Both The Curious Crime and The Tigers in the Tower have strong female leads.  What characteristics did you want them to have and why?

My first thought when I read this question was why would anyone want to write a book these days with weak female leads? I thought we were well past that – but maybe we aren’t in some books? Scary thought!

Any lead character, regardless of gender, surely needs to have some dynamism or the story will flop along, shedding readers with every page turn. I look to my characters for energy – it could be wicked energy, of course, or it could be used for good. I look for courage and the ability to dare, even if you feel timid inside. I want a story arc where the character seems to grow from her experience. Shedding what happens like water off a duck’s back is more the territory for action heroes who don’t change over time. I like my characters to be clever and imaginative, because that makes it more fun to spend time with them. They move in with me at my computer for months so I have to enjoy being with them!

What do you hope readers will take away from reading The Tigers in the Tower?

Hmm, good question – and one I hadn’t asked myself. When you shut the book, I hope you think ‘hey, I enjoyed that and really felt as if I was going through the adventure with Sahira. Boy, weren’t those Newtons bad guys! I’d hate to meet them.’ A few weeks later, I hope you’ll still remember the book and start telling friends and family all the little snippets of great historical fact that are woven into the book. ‘Did you know there were African elephants in London back in Medieval times?’ ‘Do you know why the Queen has three lions-who-might-be leopards on her flag?’ ‘Which keeper of his majesty’s lions almost got eaten by a boa constrictor?’ And finally, I hope you also take away a passion for keeping tigers in the best conditions possible. In our times, this means a desire to protect the small population of 4,000 left in the wild by protecting habitats and stopping poaching.

Are you currently writing anything similar to these historical adventures?

Yes! I’m having a wonderful time writing a series about an imagined life for the young Jane Austen as a detective. Not much is known about the day-to-day life of Jane while she was living with her family in the vicarage at Steventon so I am exploiting the historical gaps to write a series that imagines her having some adventures that set up the later novels. The first of these, due out next spring, is called Jane Austen Investigates: The Abbey Adventure. It is a riff on her first novel, Northanger Abbey, which has great fun with the gothic genre with its spectres and villains.

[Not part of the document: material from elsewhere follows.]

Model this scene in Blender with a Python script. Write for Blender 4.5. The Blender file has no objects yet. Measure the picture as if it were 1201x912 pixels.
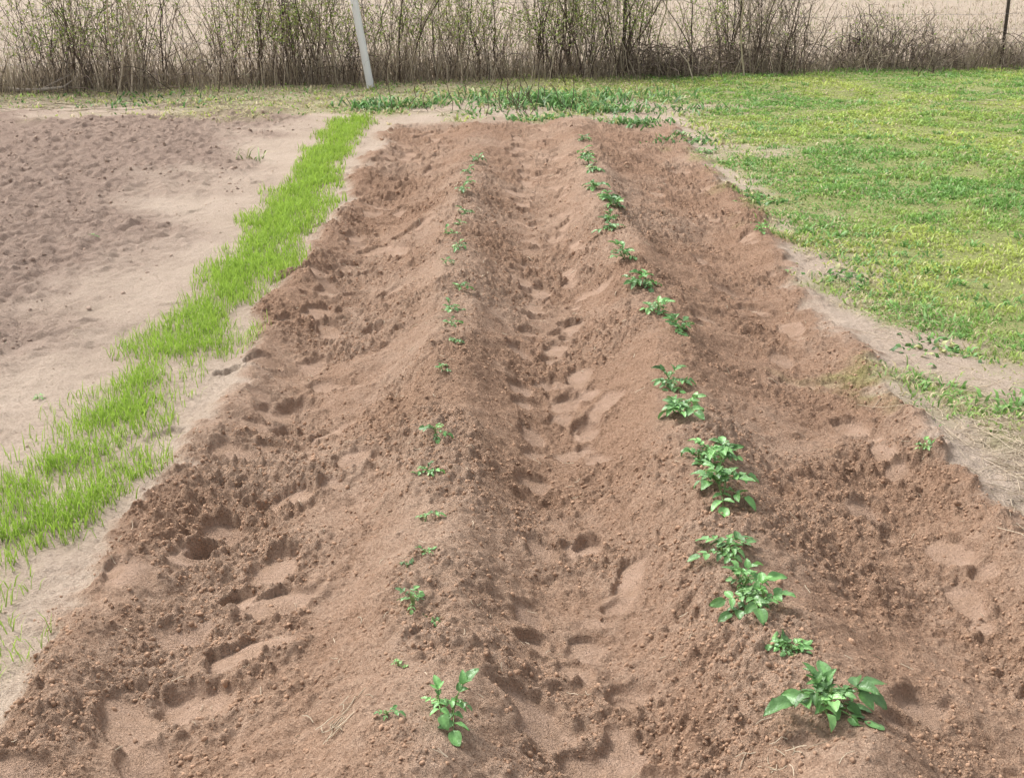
import bpy, math, numpy as np
from mathutils import Vector
R=np.random.default_rng(11)
scn=bpy.context.scene
# ---------------------------------------------------------------- noise
def _h(ix,iy,s):
    n=(ix.astype(np.int64)*374761393+iy.astype(np.int64)*668265263+s*974634777)&0x7fffffff
    n=((n^(n>>13))*1274126177)&0x7fffffff
    n=(n^(n>>16))
    n=(n*2246822519)&0x7fffffff
    return ((n>>5)&0xffff)/65535.0
def vn(x,y,s=0):
    x=np.asarray(x,float);y=np.asarray(y,float)
    ix=np.floor(x);iy=np.floor(y);fx=x-ix;fy=y-iy
    fx=fx*fx*(3-2*fx);fy=fy*fy*(3-2*fy)
    ix=ix.astype(np.int64);iy=iy.astype(np.int64)
    a=_h(ix,iy,s);b=_h(ix+1,iy,s);c=_h(ix,iy+1,s);d=_h(ix+1,iy+1,s)
    return (a*(1-fx)+b*fx)*(1-fy)+(c*(1-fx)+d*fx)*fy*1.0-0.5
def fbm(x,y,s=0,o=3,g=.5):
    t=0;a=1.
    for i in range(o):
        c,sn=math.cos(.6+i*.9),math.sin(.6+i*.9)
        t=t+a*vn(x*c-y*sn+i*7.3,x*sn+y*c-i*3.1,s+i*11)
        x=x*2.03;y=y*2.03;a*=g
    return t
def ss(a,b,x):
    t=np.clip((x-a)/(b-a),0,1);return t*t*(3-2*t)
# ---------------------------------------------------------------- mesh helpers
def mesh_tris(name,v,f,col=None,smooth=False,mat=None,parent=None):
    me=bpy.data.meshes.new(name)
    v=np.asarray(v,np.float32).reshape(-1,3);f=np.asarray(f,np.int32)
    k=f.shape[1]
    me.vertices.add(len(v));me.vertices.foreach_set("co",v.ravel())
    me.loops.add(f.size);me.loops.foreach_set("vertex_index",f.ravel())
    me.polygons.add(len(f));me.polygons.foreach_set("loop_start",np.arange(0,f.size,k,dtype=np.int32))
    if smooth: me.polygons.foreach_set("use_smooth",np.ones(len(f),bool))
    if col is not None:
        a=me.color_attributes.new("Col",'FLOAT_COLOR','POINT')
        c=np.ones((len(v),4),np.float32);c[:,:3]=col
        a.data.foreach_set("color",c.ravel())
    me.update(calc_edges=True)
    ob=bpy.data.objects.new(name,me);scn.collection.objects.link(ob)
    if mat: me.materials.append(mat)
    if parent: ob.parent=parent
    return ob
def blades(P,h,w,az,lean,col,tipcol=None,curl=1.0):
    n=len(P);P=np.asarray(P,float)
    d=np.stack([np.cos(az),np.sin(az),np.zeros(n)],1)
    b=R.uniform(0,2*np.pi,n);s=np.stack([np.cos(b),np.sin(b),np.zeros(n)],1)
    up=np.array([0,0,1.])
    h_=h[:,None];w_=w[:,None];l_=lean[:,None]
    m=P+up*h_*.55+d*h_*l_*.35
    t=P+up*h_*(1-.35*l_*curl)+d*h_*l_
    V=np.stack([P-s*w_*.5,P+s*w_*.5,m-s*w_*.45,m+s*w_*.45,t],1)
    F=np.array([[0,1,3],[0,3,2],[2,3,4]])[None]+(np.arange(n)*5)[:,None,None]
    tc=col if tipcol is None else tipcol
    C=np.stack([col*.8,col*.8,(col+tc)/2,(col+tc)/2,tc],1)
    return V.reshape(-1,3),F.reshape(-1,3),C.reshape(-1,3)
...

I hope my series will appeal to Austen fans (or readers who will grow up to be fans), as well as those who love detective stories and historical adventures. I was drawn to this plotline because the real Jane Austen had a razor-sharp wit and a skill at unravelling a plot. I thought she would be a natural as a sleuth in her youth. So rather than courtship dramas in stately homes and ballrooms familiar from famous novels she wrote, you get haunted houses, jewel thieves and horse rustlers! I’ve planted lots of what in the film world are called ‘Easter eggs’ in the sense that there are things for the alert reader to spot and oodles of literary jokes that Austen (I hope) would approve. 

Cover for Julia Golding’s work in progress!

Such a fantastic set of answers and I cannot wait to see more from the lovely and talented, Julia Golding!